TE3 monitored the mobility of Ann Jordebo, a 60-year-old Swedish powerlifter who won 4 golds and made a new European record in squat (125,5kg) in the European Masters Women’s Classic Powerlifting Championships in the beginning of March. She also made a new personal best in deadlift with a 2,5 kg add-on (147,5kg).

The training period was 30.12.2019-28.2.2020 and included hard strength training and tailored mobility training.

The key results in mobility were:

– side differences decreased 28%
– overall body mobility improved 80° in 14 different areas (approximately 5,7° per body area)

Ann told the mobility work had an impact especially on her technique and self-confidence.

Do you think the TE3 mobility training had an effect on your result in the championships? 

Mobility training enabled an even more secure performance technique. According to the judge’s feedback the lifts were easy to evaluate because they were technically correct.

How does lifting feel now that your mobility has improved significantly?

The lifts are a lot more stable and there are no side differences. I have gained a lot more self-confidence in me and my body. Thanks to the increased mobility, it is now easy to find an optimal lifting position. Before, finding that position was very challenging especially in bench press and squat.

How has mobility training affected your technique?

I have noticed a huge improvement in technique especially when squatting. Now I can pull my chest further out and my form doesn’t fall forward so easily. The muscles in my pelvis are more balanced and my lower back is more mobile, which enables going down and up straighter.

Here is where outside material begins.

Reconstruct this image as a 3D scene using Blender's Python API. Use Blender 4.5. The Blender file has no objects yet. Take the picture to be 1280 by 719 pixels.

In bench press I can reach a better bridge position which enables a better lifting position as I can use more muscle groups. The position is also a lot more stable. I can also place my legs in an optimal position so my leg-drive capacity has improved significantly.

How did it feel to do daily mobility drills as the two month period was the hardest in strength training before the competition? 

Of course it was a bit challenging from time to time, but I immediately felt this training would take me to the next level. The mobility training was designed based on which strength training period was going on. This enables maximal benefit in training.

Were you surprised your mobility and technique improved so fast and so much? 

Yes, I felt that it was almost too good to be true. It took some time to get used to the new opportunities the mobility training brought me in lifting positions. As my results improved, the motivation towards mobility training grew enormously.

Was it challenging to do the mobility drills every day? 

No, I had decided to go through the routine and see how my body reacts. The signals were constantly positive and when my lifting coach told my technique had improved significantly, I knew we were onto something with TE3 training. The mobility drills were a part of my warm-ups and cool-downs before and after lifting practises. When I had a rest day, I exercised mobility as a recovery workout.

What’s next, what is your next goal?

In my next competition I aim to make a new personal best in each lift. My body is ready for that.